COLLECTED DATA:
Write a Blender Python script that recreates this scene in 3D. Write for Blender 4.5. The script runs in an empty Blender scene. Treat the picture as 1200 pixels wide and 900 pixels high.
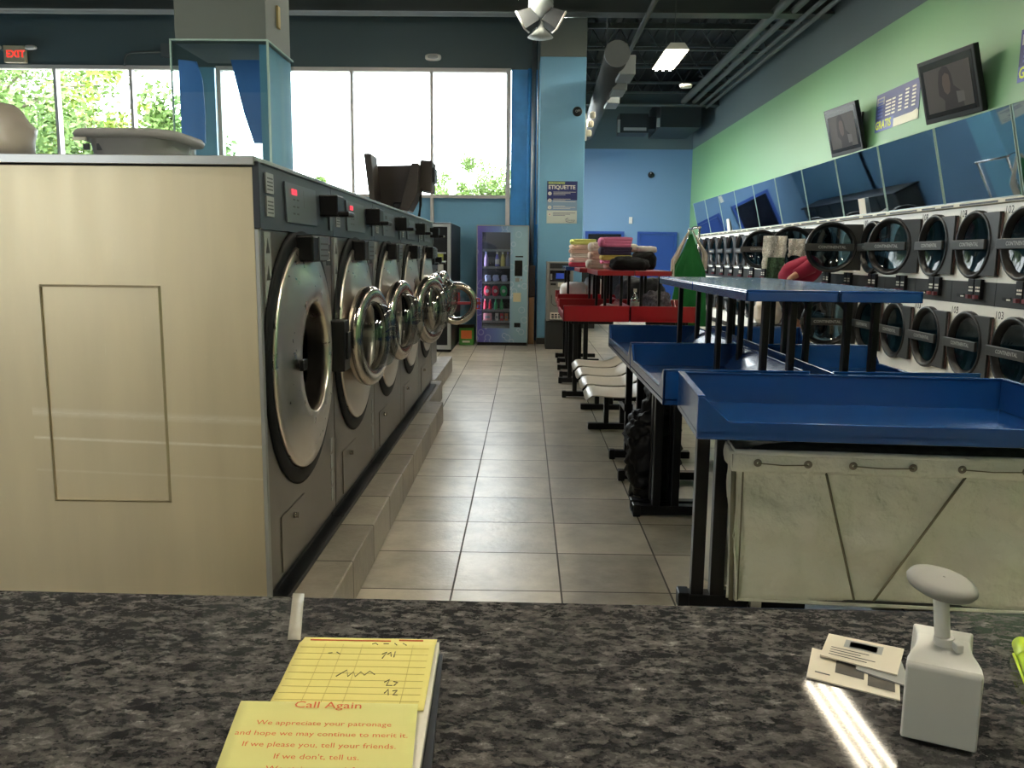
import bpy, math, random
from mathutils import Vector, Matrix, noise
random.seed(7)
C = bpy.context.scene.collection
PI = math.pi

# ------------------------------------------------------------ materials
def lin(c):
    return tuple((x/12.92 if x <= .04045 else ((x+.055)/1.055)**2.4) for x in c)
def mat(name, rgb, rough=.6, metal=0., spec=.5, var=0., vscale=8., bump=0., bscale=40., coat=0., stretch=None, rvar=0., bdist=.01):
    m = bpy.data.materials.new(name); m.use_nodes = True
    nt = m.node_tree; b = nt.nodes['Principled BSDF']
    col = lin([x/255 for x in rgb])
    b.inputs['Base Color'].default_value = (*col, 1)
    b.inputs['Roughness'].default_value = rough
    b.inputs['Metallic'].default_value = metal
    b.inputs['Specular IOR Level'].default_value = spec
    b.inputs['Coat Weight'].default_value = coat
    b.inputs['Coat Roughness'].default_value = .08
    if var or bump or rvar:
        tc = nt.nodes.new('ShaderNodeTexCoord'); mp = nt.nodes.new('ShaderNodeMapping')
        nt.links.new(tc.outputs['Object'], mp.inputs[0])
        if stretch: mp.inputs['Scale'].default_value = stretch
        if var or rvar:
            n = nt.nodes.new('ShaderNodeTexNoise'); n.inputs['Scale'].default_value = vscale; n.inputs['Detail'].default_value = 6
            nt.links.new(mp.outputs[0], n.inputs['Vector'])
            if var:
                r = nt.nodes.new('ShaderNodeValToRGB')
                r.color_ramp.elements[0].position = .3; r.color_ramp.elements[1].position = .7
                r.color_ramp.elements[0].color = (*[x*(1-var) for x in col], 1)
                r.color_ramp.elements[1].color = (*[min(1, x*(1+var)) for x in col], 1)
                nt.links.new(n.outputs['Fac'], r.inputs[0]); nt.links.new(r.outputs[0], b.inputs['Base Color'])
            if rvar:
                mr = nt.nodes.new('ShaderNodeMapRange')
                mr.inputs['To Min'].default_value = rough-rvar; mr.inputs['To Max'].default_value = rough+rvar
                nt.links.new(n.outputs['Fac'], mr.inputs[0]); nt.links.new(mr.outputs[0], b.inputs['Roughness'])
        if bump:
            n2 = nt.nodes.new('ShaderNodeTexNoise'); n2.inputs['Scale'].default_value = bscale; n2.inputs['Detail'].default_value = 5
            nt.links.new(mp.outputs[0], n2.inputs['Vector'])
            bp = nt.nodes.new('ShaderNodeBump'); bp.inputs['Strength'].default_value = bump; bp.inputs['Distance'].default_value = bdist
            nt.links.new(n2.outputs['Fac'], bp.inputs['Height']); nt.links.new(bp.outputs[0], b.inputs['Normal'])
    return m
def emit(name, rgb, s):
    m = bpy.data.materials.new(name); m.use_nodes = True
    nt = m.node_tree; b = nt.nodes['Principled BSDF']
    col = lin([x/255 for x in rgb])
    b.inputs['Base Color'].default_value = (*col, 1); b.inputs['Emission Color'].default_value = (*col, 1)
    b.inputs['Emission Strength'].default_value = s
    return m
def glass(name, rgb, mixf=.12, rough=.02):
    m = bpy.data.materials.new(name); m.use_nodes = True
    nt = m.node_tree; nt.nodes.remove(nt.nodes['Principled BSDF'])
    out = nt.nodes['Material Output']
    t = nt.nodes.new('ShaderNodeBsdfTransparent'); g = nt.nodes.new('ShaderNodeBsdfGlossy'); mx = nt.nodes.new('ShaderNodeMixShader')
    t.inputs[0].default_value = (*lin([x/255 for x in rgb]), 1); g.inputs['Roughness'].default_value = rough
    mx.inputs[0].default_value = mixf
    nt.links.new(t.outputs[0], mx.inputs[1]); nt.links.new(g.outputs[0], mx.inputs[2]); nt.links.new(mx.outputs[0], out.inputs[0])
    return m

def tile_mat(name, size, ox, oy, c1, c2, grout, gw=.008, rough=.38, axes='XY', row_off=0.):
    """square tiles laid straight, in world metres"""
    m = bpy.data.materials.new(name); m.use_nodes = True
    nt = m.node_tree; L = nt.links; b = nt.nodes['Principled BSDF']
    tc = nt.nodes.new('ShaderNodeNewGeometry'); sp = nt.nodes.new('ShaderNodeSeparateXYZ'); L.new(tc.outputs['Position'], sp.inputs[0])
    def M(op, a, bb=None):
        n = nt.nodes.new('ShaderNodeMath'); n.operation = op
        for i, v in enumerate((a, bb)):
            if v is None: continue
            if isinstance(v, (int, float)): n.inputs[i].default_value = v
            else: L.new(v, n.inputs[i])
        return n.outputs[0]
    edges = []; ids = []
    for ax, off in zip(axes, (ox, oy)):
        s = M('DIVIDE', M('SUBTRACT', sp.outputs[ax], off), size)
        fr = M('FRACT', s); ids.append(M('FLOOR', s))
        edges.append(M('MINIMUM', fr, M('SUBTRACT', 1., fr)))
    e = M('MINIMUM', edges[0], edges[1]) if len(edges) > 1 else edges[0]
    g = M('LESS_THAN', e, gw/2/size)
    idn = M('ADD', ids[0], M('MULTIPLY', ids[-1], 17.3))
    wn = nt.nodes.new('ShaderNodeTexWhiteNoise'); wn.noise_dimensions = '1D'; L.new(idn, wn.inputs['W'])
    n = nt.nodes.new('ShaderNodeTexNoise'); n.inputs['Scale'].default_value = 5; n.inputs['Detail'].default_value = 8; n.inputs['Roughness'].default_value = .65
    L.new(tc.outputs['Position'], n.inputs['Vector'])
    f = M('ADD', M('MULTIPLY', n.outputs['Fac'], .8), M('MULTIPLY', wn.outputs['Value'], .25))
    r = nt.nodes.new('ShaderNodeValToRGB'); r.color_ramp.elements[0].position = .3; r.color_ramp.elements[1].position = .75
    r.color_ramp.elements[0].color = (*lin([x/255 for x in c1]), 1); r.color_ramp.elements[1].color = (*lin([x/255 for x in c2]), 1)
    L.new(f, r.inputs[0])
    mx = nt.nodes.new('ShaderNodeMix'); mx.data_type = 'RGBA'; L.new(g, mx.inputs[0]); L.new(r.outputs[0], mx.inputs[6])
    mx.inputs[7].default_value = (*lin([x/255 for x in grout]), 1); L.new(mx.outputs[2], b.inputs['Base Color'])
    n2 = nt.nodes.new('ShaderNodeTexNoise'); n2.inputs['Scale'].default_value = 22; n2.inputs['Detail'].default_value = 8; n2.inputs['Roughness'].default_value = .6
    L.new(tc.outputs['Position'], n2.inputs['Vector'])
    h = M('SUBTRACT', M('MULTIPLY', n2.outputs['Fac'], .5), M('MULTIPLY', g, .8))
    bp = nt.nodes.new('ShaderNodeBump'); bp.inputs['Strength'].default_value = .35; bp.inputs['Distance'].default_value = .012
    L.new(h, bp.inputs['Height']); L.new(bp.outputs[0], b.inputs['Normal'])
    rr = M('ADD', rough, M('MULTIPLY', g, .4)); L.new(rr, b.inputs['Roughness'])
    return m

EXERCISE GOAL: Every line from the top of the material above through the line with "PI = math.pi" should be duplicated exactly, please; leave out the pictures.

RESULT OF THE EXERCISE:
Write a Blender Python script that recreates this scene in 3D. Write for Blender 4.5. The script runs in an empty Blender scene. Treat the picture as 1200 pixels wide and 900 pixels high.
import bpy, math, random
from mathutils import Vector, Matrix, noise
random.seed(7)
C = bpy.context.scene.collection
PI = math.pi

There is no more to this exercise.